Или возьмем чувство наслаждения красотою природы или пение. Нельзя найти в условиях жизни ничего такого, что создавало (не говорим – усиливало) в человеке такие стороны, вследствие которых он стал бы чувствовать наслаждение в созерцании красивого и удовольствие в пении. По мере простого развития его природы, т. е. раскрытия того, что первоначально в неразвитом виде лежало в ней, он почувствовал и то и другое. В справедливости этого можно убедиться из того, что чувства эти увеличиваются по мере общего развития человека (следовательно, когда развивается самая природа его), тогда как произведенные, вызванные чувства всегда увеличиваются по мере развития чего-либо частного, именно того, что производит, вызывает их. Напр., желание могущества так же велико у диких племен, как и у образованных, если только они находятся во вражде с кем-нибудь (частное условие). По всем изложенным основаниям всякая художественная деятельность первоначальна.
Обратимся к разрешению вопроса, в каких взаимных отношениях находятся эти два ряда явлений – первоначальных и непервоначальных.

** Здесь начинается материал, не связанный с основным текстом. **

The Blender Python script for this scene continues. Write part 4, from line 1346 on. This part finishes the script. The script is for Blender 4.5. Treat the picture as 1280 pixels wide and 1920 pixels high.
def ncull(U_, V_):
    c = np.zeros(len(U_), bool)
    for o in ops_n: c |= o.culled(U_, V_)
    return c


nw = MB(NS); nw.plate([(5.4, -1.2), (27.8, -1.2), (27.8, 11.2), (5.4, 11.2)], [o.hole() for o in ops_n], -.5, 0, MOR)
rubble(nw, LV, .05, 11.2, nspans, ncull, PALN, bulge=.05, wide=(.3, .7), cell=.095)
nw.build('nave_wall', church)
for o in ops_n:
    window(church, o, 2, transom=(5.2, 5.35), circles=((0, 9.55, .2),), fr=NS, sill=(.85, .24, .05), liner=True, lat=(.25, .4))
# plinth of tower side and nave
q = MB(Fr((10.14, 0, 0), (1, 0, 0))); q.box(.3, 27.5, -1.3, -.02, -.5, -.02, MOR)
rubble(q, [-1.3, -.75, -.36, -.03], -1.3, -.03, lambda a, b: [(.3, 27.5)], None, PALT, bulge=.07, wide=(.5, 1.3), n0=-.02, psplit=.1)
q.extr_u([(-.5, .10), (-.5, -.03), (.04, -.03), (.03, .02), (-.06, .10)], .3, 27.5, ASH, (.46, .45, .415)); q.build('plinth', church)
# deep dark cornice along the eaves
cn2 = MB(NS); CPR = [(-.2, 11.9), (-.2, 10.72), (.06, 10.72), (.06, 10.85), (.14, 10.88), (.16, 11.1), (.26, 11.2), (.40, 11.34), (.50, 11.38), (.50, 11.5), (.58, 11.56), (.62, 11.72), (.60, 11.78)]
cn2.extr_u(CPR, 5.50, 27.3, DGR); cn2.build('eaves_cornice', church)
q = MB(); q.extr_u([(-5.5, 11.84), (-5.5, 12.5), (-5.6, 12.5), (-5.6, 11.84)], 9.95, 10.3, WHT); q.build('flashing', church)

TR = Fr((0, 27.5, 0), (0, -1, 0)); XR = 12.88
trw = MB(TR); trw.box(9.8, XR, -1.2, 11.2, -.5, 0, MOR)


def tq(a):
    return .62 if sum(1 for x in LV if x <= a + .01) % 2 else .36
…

Первоначальные явления, мы сказали, восходя к постоянному в человеческой природе, необходимы – они не могут не быть. Непервоначальные же явления временны, – они могут исчезать, как и все появившееся, с исчезновением той вызванной стороны в человеке, из которой исходят. Этим обусловливается их взаимное отношение.
Если два ряда явлений, принадлежащих к этим противоположным родам, сталкиваются, и притом так, что их совместное существование не может продолжаться, то уничтожиться должно то из них, которое может уничтожиться, уже по тому одному, что другое не может прекратить своего существования, а совместности не выносят они. Не может уничтожиться первоначальная деятельность; следовательно, должна исчезнуть непервоначальная.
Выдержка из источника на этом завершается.